戦国時代、唯一落城しなかった城をご存じでしょうか?
名将軍として名を馳せ、日本を統一した豊臣秀吉ですら落城させることのできなかった城です。
今回はそんな最強要塞の城「忍城(おしじょう)」で起こった戦いについて紹介します。
忍城
忍城とは、今回紹介する「木崎原の戦い」の舞台となり、現在の埼玉県行田市にあったとされる城のことです。城の周辺は荒川や利根川に囲まれており、扇状地の沼は自然堤防として高い防御力がありました。
何度も城攻めを受けましたが一度も落城せず、豊臣秀吉が唯一落とせなかった城としても知られています。
また、戦国時代では関東七名城 の1つ として数えられるほど美しい城だったとか。
戦いの発端
「本能寺の変」のあと、秀吉は四国征伐や九州征伐を成し遂げ日本全土を「ほぼ」統一しました。
そして秀吉は、最後まで反抗する北条家を倒すため小田原城へ攻め込みます。この時、秀吉は小田原城だけでなく、周辺の「支城」も同時に攻撃しました。
石田三成の城攻め
1590年、北条家の支城であった「忍城」を石田三成が攻めています。三成率いる軍勢は約2~5万、対して忍城側はたったの2,000~3,000人。
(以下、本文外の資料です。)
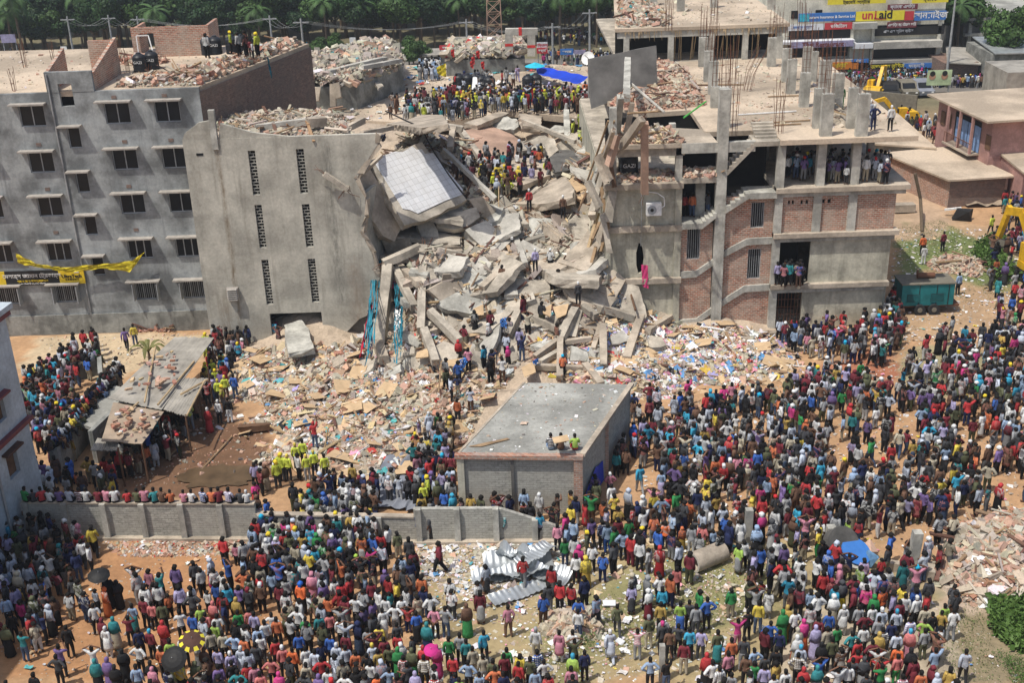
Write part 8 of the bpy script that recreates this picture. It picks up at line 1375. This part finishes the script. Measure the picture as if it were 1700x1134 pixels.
# umbrellas of the foreground
def umbrella(px, py, mt, label, r=.62, tilt=(0, 0), pattern=None, h=2.05):
    c = G(px, py, h); t = thing('umbrella', label, 'umbrella', tuple(c)); m = MB(); n = 16; ax = Vector((tilt[0], tilt[1], 1)).normalized(); x = ax.cross(Vector((0, 1, 0))).normalized(); y = ax.cross(x)
    rings = [(0, .02), (.06, .35), (.17, .7), (.34, 1.0)]; V = []
    for d_, rr in rings:
        for i in range(n): a_ = 2*math.pi*i/n; k = 1-.04*(i % 2)*(rr == 1.0); V.append(c-ax*d_*r*1.1+(x*math.cos(a_)+y*math.sin(a_))*rr*r*k)
    for q in range(3): m.poly(V[q*n:(q+2)*n], [(i, (i+1) % n, n+(i+1) % n, n+i) for i in range(n)], 0)
    if pattern: m.mi = [1 if (k_//n == 2 and k_ % 2) else 0 for k_ in range(len(m.f))]
    m.build('canopy', [mt, pattern or mt], t); MB().cyl(c-ax*.85, c+ax*.08, .012, .012, 6).build('shaft', 'frame_metal', t); return t
umbrella(163, 951, 'black', 'black umbrella held over women near the left wall', .46, (.1, -.2)); umbrella(286, 1093, 'black', 'large black umbrella tilted toward the camera at the bottom left', .5, (-.1, -.75), h=1.95); umbrella(318, 1060, 'brown_cloth', 'brown umbrella with yellow patterned border above the black one', .5, (.15, -.35), 'sign_yellow'); umbrella(715, 1078, 'magenta', 'magenta umbrella in the lower middle of the crowd', .27, (0, -.5))
# labels of the single people: what they wear and who is beside them
def look(d):
    g = {'lungi': 'lungi', 'kurta': 'kurta', 'saree': 'long dress', 'burqa': 'long cloak'}.get(d['garb']); s = CC[d['sc']][0]; st = (d['stripe']+' ') if d['stripe'] else ''
    if d['garb'] in ('saree', 'burqa'): t = '%s headscarf and %s %s' % (s, CC[d['bc']][0], g)
    elif d['garb'] == 'kurta': t = 'long %s kurta' % s
    elif d['garb'] == 'lungi': t = '%s shirt and %s lungi' % (s, CC[d['bc']][0])
    else: b_ = CC[d['bc']][0]; t = '%s%s shirt, %s' % (st, s, b_ if 'jeans' in b_ else b_+' trousers')
    if d['hat'] and d['garb'] not in ('saree', 'burqa'): t += ', %s cap' % CC[d['hat']][0]
    return t
for d in PEOPLE: d['px'] = PX((d['x'], d['y'], 1.2)); d['look'] = look(d)
seen = set()
for d in PEOPLE:
    near = sorted((e for e in PEOPLE if e is not d), key=lambda e: (e['px'][0]-d['px'][0])**2+(e['px'][1]-d['px'][1])**2)[:7]; done = False
    def short(e): return CC[e['sc']][0]+(' headscarf' if e['garb'] in ('saree', 'burqa') else ' kurta' if e['garb'] == 'kurta' else ' shirt')
    def rel(e):
        dx, dy = e['px'][0]-d['px'][0], e['px'][1]-d['px'][1]
        return ('left of' if dx > 0 else 'right of') if abs(dx) > abs(dy) else ('behind' if dy > 0 else 'in front of')
    def zone():
        x, y = d['px']; return 'near the long wall' if y < 960 and x < 430 else 'near the tin sheets' if 760 < x < 960 and y < 1010 else 'near the pipe' if 1100 < x < 1260 and y < 985 else 'near the left edge' if x < 120 else 'near the bottom left' if x < 430 else 'at the bottom' if y > 1090 else ''
    opts = [[d['look'], rel(e)+' '+short(e)] for e in near]+[[d['look'], rel(e)+' '+short(e)+' and '+rel(f)+' '+short(f)] for e in near[:4] for f in near[:5] if e is not f]
    for o_ in opts:
        L = ', '.join(o_)
        if len(L.split()) <= 16 and L not in seen: seen.add(L); d['o']['label'] = L; done = True; break
    if not done: d['o']['label'] = L
for d in PEOPLE:
    if d['pose'] in ('headhands', 'walk', 'hips', 'raise', 'camera') and len(d['o']['label'].split()) < 13: d['o']['label'] += {'headhands': ', hands on head', 'walk': ', walking', 'hips': ', hands on hips', 'raise': ', arm raised', 'camera': ', hands at face'}[d['pose']]
# ---------------- the rest of the crowd, one object ----------------
LO = []
for pose, garb in (('stand', 'trousers'), ('relaxed', 'trousers'), ('hips', 'trousers'), ('headhands', 'trousers'), ('folded', 'trousers'), ('shade', 'trousers'), ('walk', 'trousers'), ('stand', 'lungi'), ('stand', 'kurta'), ('stand', 'saree'), ('relaxed', 'burqa'), ('camera', 'trousers'), ('sit', 'trousers'), ('raise', 'trousers')):
    t = template(pose, garb, 0); V = []; F = []; C = []; b = 0
    for ci, k in enumerate(('body', 'hair', 'top', 'bottom')):
        v, f = t[k]; V.append(v); 
        for q in f:
            if len(q) == 4: F.append([i+b for i in q]); C.append(ci)
            elif len(q) == 3: F.append([q[0]+b, q[1]+b, q[2]+b, q[2]+b]); C.append(ci)
            else:
                for i in range(1, len(q)-1, 2): F.append([q[0]+b, q[i]+b, q[i+1]+b, q[min(i+2, len(q)-1)]+b]); C.append(ci)
        b += len(v)
    V = np.vstack(V); F = np.array(F); C = np.array(C); tri = np.vstack([F[:, [0, 1, 2]], F[:, [0, 2, 3]]]); C2 = np.concatenate([C, C]); ok = (tri[:, 0] != tri[:, 1]) & (tri[:, 1] != tri[:, 2]) & (tri[:, 0] != tri[:, 2]); LO.append((V, tri[ok], C2[ok]))
KLO = dict(s=0, x=1, h=2, a=3, q=4, d=5, w=6, l=7, L=7, k=8, K=8, f=9, F=10, c=11, S=12, r=13, b=0, B=0)
SHIRTS = 'w w w w w w W W W g g g k k k k d d d d d i i i s s s G G e l l r r r m m m t b v o p y n c V P u'.split(); BOTS = 'k k k k k d d j j g e e s i w G'.split(); KINDS_ = 's s s s s x x x x x h a q q d b w w l l k k f F'.split()
def rc(): return (CC[random.choice(SHIRTS)][1], CC[random.choice(BOTS)][1], (CC[random.choice('w w w w W r c y'.split())][1] if random.random() < .085 else None), random.choice(KINDS_))
grid = {}
def gput(x, y, d):
    k = (int(x/.6), int(y/.6))
    for i in (-1, 0, 1):
        for j in (-1, 0, 1):
            for a, b in grid.get((k[0]+i, k[1]+j), ()):
                if (a-x)**2+(b-y)**2 < d*d: return False
    grid.setdefault(k, []).append((x, y)); return True
for a, b in placed: grid.setdefault((int(a/.6), int(b/.6)), []).append((a, b))
def fill(pxpoly, n, z=0, d=.44, holes=(), kinds=None, rz=(-.5, .5), zf=None, cols=None, edge=True):
    poly = gp(pxpoly, z); H = [gp(h, z) for h in holes]; q = scatter(poly, n*3); c = 0
    for x, y in q:
        if c >= n: break
        if any(inpoly(np.array(x), np.array(y), h) for h in H): continue
        if z == 0 and n > 100 and fbm(np.array([x]), np.array([y]), .38, 77, 2)[0] < -.26: continue
        if z == 0 and -2.9 < x-(y-47.3)*.43 < 3.3 and 47 < y < 55.3: continue
        if not gput(x, y, d): continue
        s_, b_, h_, k_ = rc(); k_ = random.choice(kinds) if kinds else k_
        if cols: s_ = CC[random.choice(cols)][1]; b_ = s_ if random.random() < .3 else b_
        CROWD.append((x, y, (float(zf(x, y)) if zf else z), random.uniform(*rz), s_, b_, h_, k_)); c += 1
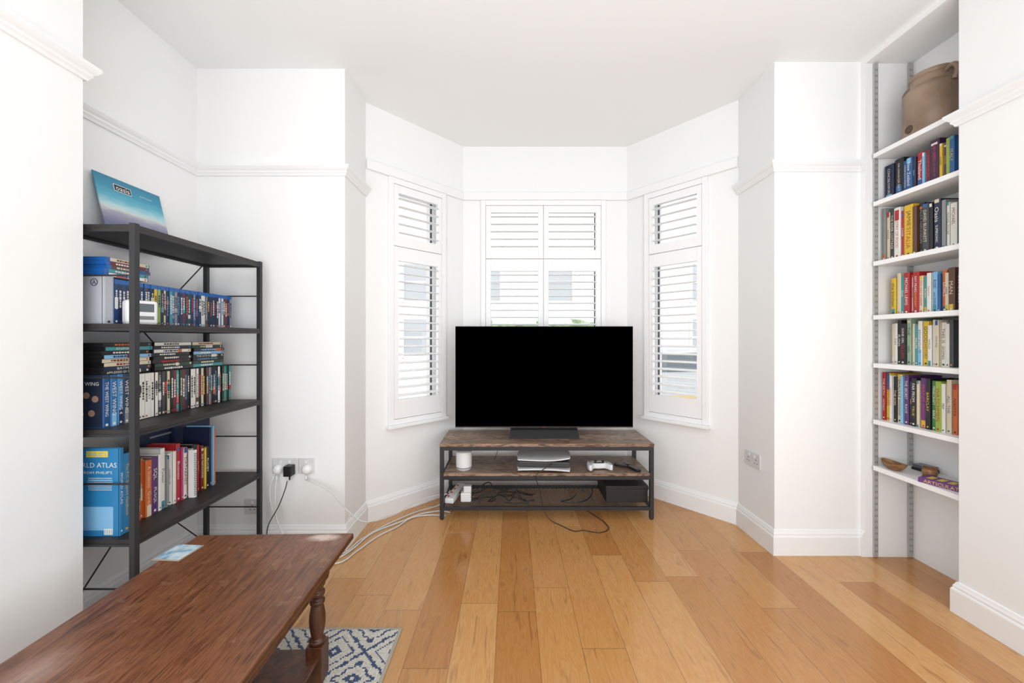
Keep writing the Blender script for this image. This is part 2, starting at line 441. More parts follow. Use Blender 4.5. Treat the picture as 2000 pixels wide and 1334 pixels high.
# ---------------------------------------------------------------- television
tv = tag(empty('television', (.222, 2.70, .497)), 'large black flat screen television on a low dark base', 'television')
TVB = mat('television_black', (.0, .0, .0), .6, spec=0.)
MB().box(-.614,.614,-.048,-.040,.071,.771).box(-.55,.55,-.040,-.008,.09,.42).make('television_body', BLACKP, tv, bevel=.002)
MB().box(-.611,.611,-.0490,-.0482,.079,.768).make('screen', TVB, tv)
bs = MB()
bs.add([(-.240,-.075,0),(.240,-.075,0),(.235,.12,0),(-.235,.12,0),(-.240,-.075,.008),(.240,-.075,.008),(.232,-.030,.062),(-.232,-.030,.062),(.23,.12,.05),(-.23,.12,.05)],
       [(3,2,1,0),(0,1,5,4),(4,5,6,7),(7,6,8,9),(9,8,2,3),(1,2,8,6,5),(0,4,7,9,3)])
bs.box(-.19,.19,-.03,-.01,.0595,.09)
bs.make('television_base', mat('dark_base_metal', (.02,.02,.022), .3, .5), tv, bevel=.001)
MB().box(-.012,.012,-.0500,-.0492,.0735,.0765).make('indicator_strip', mat('red_lamp', (.3,.02,.02), .4), tv)

# ---------------------------------------------------------------- things on the console
rt = tag(empty('wifi_router', (-.325, 2.60, .303)), 'white cylindrical wifi router on the console shelf', 'router')
MB().lathe([(.046,0),(.051,.006),(.053,.02),(.053,.1),(.051,.116),(.044,.122),(.02,.124)],40).make('router_body', WHITEP, rt, smooth=40)
MB().lathe([(.0535,.012),(.0538,.013),(.0538,.017),(.0535,.018)],40).make('router_trim', GREYP, rt)

gc_ = tag(empty('game_console', (.215, 2.62, .303), (0,0,math.radians(-4))), 'white and black game console lying flat on the shelf', 'game console')
def plate(zf, th):
    mb = MB(); nx, ny = 20, 10
    vs = []
    for lay in (0, 1):
        for i in range(nx+1):
            for j in range(ny+1):
                u = i/nx*2-1; v = j/ny*2-1
                x = u*.18*(1-.06*v*v); y = v*.115*(1-.10*u*u)
                vs.append((x, y, zf(u, v)+lay*th*(1-.35*abs(v)**4)))
    N = (nx+1)*(ny+1); fs = []
    for i in range(nx):
        for j in range(ny):
            a = i*(ny+1)+j; b = a+ny+1
            fs.append((a, a+1, b+1, b)); fs.append((a+N, b+N, b+1+N, a+1+N))
    for i in range(nx):
        a = i*(ny+1); b = a+ny+1; fs.append((a, b, b+N, a+N))
        a = a+ny; b = b+ny; fs.append((b, a, a+N, b+N))
    for j in range(ny):
        a = j; fs.append((a+1, a, a+N, a+1+N)); a = nx*(ny+1)+j; fs.append((a, a+1, a+1+N, a+N))
    mb.add(vs, fs); return mb
PSW = mat('console_white', (.80,.80,.82), .45)
plate(lambda u, v: .074+.012*max(0, u)**2*(1-.3*v)+.004*abs(v)**3, .011).make('top_cover', PSW, gc_, smooth=40)
plate(lambda u, v: .024-.010*abs(u)**2-.004*abs(v)**3, .011).make('bottom_cover', PSW, gc_, smooth=40)
MB().box(-.172,.172,-.112,.1,.036,.073).make('console_body', mat('gloss_dark_grey', (.035,.036,.04), .4), gc_, bevel=.006)
for a in (-.12, .06): MB().box(a,a+.06,-.05,.05,0,.022).make('foot', BLACKP, gc_)

ct = tag(empty('game_controller', (.585, 2.585, .303), (0,0,math.radians(4))), 'white game controller with black thumbsticks on the shelf', 'game controller')
half = [(0,.045),(.03,.047),(.055,.05),(.07,.04),(.079,.015),(.083,-.02),(.08,-.048),(.070,-.056),(.058,-.048),(.046,-.022),(.034,-.012),(.016,-.014),(0,-.014)]
poly = half+[(-x,y) for x, y in half[::-1][1:-1]]
MB().prism(poly, .006, .044).make('controller_body', PSW, ct, bevel=.011, smooth=60)
MB().prism([(-.03,.044),(.03,.044),(.022,.012),(-.022,.012)], .0435, .0455).make('touch_pad', PSW, ct, bevel=.001)
MB().prism([(-.04,.006),(.04,.006),(.03,-.010),(-.03,-.010)], .004, .0455).make('centre_panel', BLACKP, ct)
MB().box(-.05,.05,-.0,.03,0,.006).make('controller_base', BLACKP, ct)
for sx in (-.025, .025):
    MB().lathe([(.006,.045),(.005,.052),(.0095,.056),(.0095,.059),(.006,.0585)],20,(sx,-.004,0)).make('thumbstick', BLACKP, ct, smooth=40)
for k_ in range(4):
    a = math.pi/2*k_
    MB().lathe([(.0045,.044),(.0045,.0465)],12,(.055+.011*math.cos(a),.018+.011*math.sin(a),0)).make('button', GREYP, ct)
MB().box(-.063,-.047,.015,.021,.044,.0465).box(-.058,-.052,.010,.026,.044,.0465).make('direction_pad', GREYP, ct)

for (x, y, r, ln) in ((.805, 2.60, 24, .16), (.765, 2.64, 62, .12)):
    rm = tag(empty('remote_control', (x, y, .303), (0,0,math.radians(r))), 'slim black remote control lying on the console shelf', 'remote control', 'remote controls on the console')
    MB().box(-.017,.017,-ln/2,ln/2,0,.016).make('remote_body', BLACKP, rm, bevel=.005)
    b = MB().box(-.0115,.0115,-ln/2+.02,ln/2-.02,.0155,.0168)
    b.make('button_pad', GREYP, rm)

bx = tag(empty('storage_box', (.77, 2.70, .0848)), 'flat black storage box on the lower mesh shelf', 'box')
CARD = mat('black_card', (.02,.017,.016), .6)
MB().box(-.14,.14,-.13,.13,0,.085).make('box_body', CARD, bx, bevel=.004)
MB().box(-.144,.144,-.134,.134,.085,.112).make('box_lid', CARD, bx, bevel=.004)

ps = tag(empty('power_strip', (-.395, 2.69, .0848), (0,0,math.radians(80))), 'white power strip with red switches on the mesh shelf', 'power strip')
MB().box(-.14,.14,-.03,.03,0,.035).make('strip_body', WHITEP, ps, bevel=.006)
for i in range(4):
    MB().box(-.115+i*.065,-.1+i*.065,.008,.02,.035,.039).make('switch', mat('red_switch', '#d03020', .4), ps)
pa = tag(empty('power_adapter', (-.31, 2.60, .0848)), 'white plug-in power adapter on the mesh shelf', 'power adapter')
MB().box(-.035,.035,-.025,.025,0,.06).make('adapter_body', WHITEP, pa, bevel=.006)
MB().lathe([(.004,0),(.0035,.02)],12,(0.035,0,.02),axis='x').make('strain_relief', WHITEP, pa)
pa = tag(empty('power_adapter', (-.30, 2.60, .1452)), 'white plug resting on top of another adapter', 'power adapter')
MB().box(-.026,.026,-.022,.022,0,.045).make('adapter_body', WHITEP, pa, bevel=.006)

# ---------------------------------------------------------------- sockets and plugs
def socket(loc, rot, gangs, label):
    w = .146 if gangs == 2 else .086
    s = tag(empty('wall_socket', loc, rot), label, 'wall socket')
    MB().box(-w/2,w/2,-.009,0,-.043,.043).make('socket_plate', mat('socket_white', (.66,.66,.66), .3), s, bevel=.003)
    for gx in ((-.036, .036) if gangs == 2 else (0,)):
        o = .012 if gx < 0 else -.012 if gx > 0 else 0
        MB().box(gx-.006+o,gx+.006+o,-.0125,-.009,.016,.032).make('switch', WHITEP, s, bevel=.001)
        for dx, dz, ww, hh in ((0,.004,.002,.005),(-.011,-.016,.0035,.002),(.011,-.016,.0035,.002)):
            MB().box(gx+dx-ww,gx+dx+ww,-.0096,-.009,dz-hh,dz+hh).make('pin_hole', SLOT, s)
    return s
socket((-1.271,2.16,.468), (0,0,0), 2, 'white double wall socket above the skirting')
socket((-1.153,2.16,.468), (0,0,0), 1, 'white single wall socket above the skirting')
socket((1.44,2.29,.463), (0,0,math.radians(-90)), 2, 'white double wall socket on the bay return')
socket((-1.455,2.16,.24), (0,0,0), 1, 'white telephone socket low on the pier wall')
def plug(loc, m, big, label):
    p = tag(empty('plug', loc), label, 'plug')
    if big: MB().box(-.022,.022,-.045,0,-.03,.028).make('plug_body', m, p, bevel=.005)
    else: MB().lathe([(.026,0),(.026,-.012),(.021,-.024),(.012,-.03)][::-1],28,axis='y').make('plug_body', m, p, smooth=40)
    MB().lathe([(.005,-.03),(.004,-.055)][::-1],12,(0,-.018,-.0) ,axis='z').make('cable_grip', m, p)
plug((-1.307,2.1505,.452), WHITEP, False, 'white round plug in the double wall socket')
plug((-1.235,2.1505,.452), BLACKP, True, 'black charger block in the double wall socket')
plug((-1.145,2.1505,.452), WHITEP, False, 'white round plug in the single wall socket')

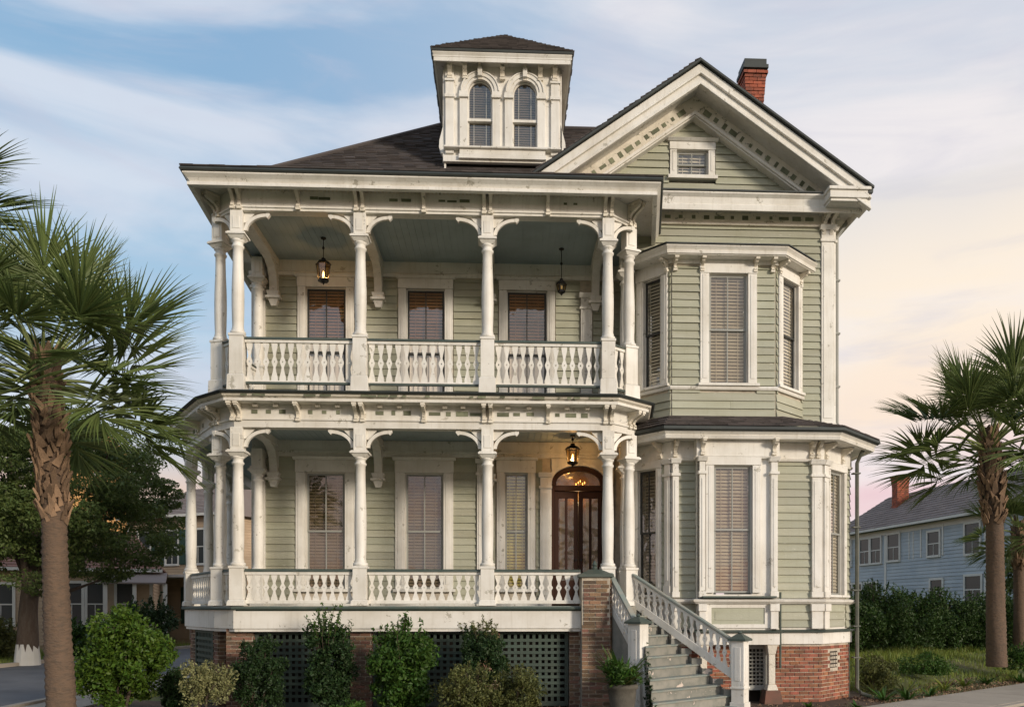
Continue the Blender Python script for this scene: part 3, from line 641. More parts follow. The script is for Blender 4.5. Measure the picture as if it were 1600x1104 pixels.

圧勝かと思われた三成軍でしたが、川を横断して沼を超えたときには疲労困憊で、まともに城を攻めることができませんでした。
豊臣秀吉の水攻め作戦
戦況が思わしくない三成のもとに、秀吉から「水攻めをしろ」との命が届きます。
というのも忍城は川に挟まれているため水を集めやすく、水攻めをするのに最適な環境だったのです。
そこで三成は周辺の庶民を金で買収し、4~5日の間に石田堤とよばれる堤防を作り上げます。
しかし想定したよりも忍城は沈まず、城が浮いているように見えたことから、のちに「浮城」とよばれるようになったという説もあるほど。
思いのほか沈まなかった忍城ですが、降りはじめた大雨のせいで水かさが増し、ピンチに陥ります。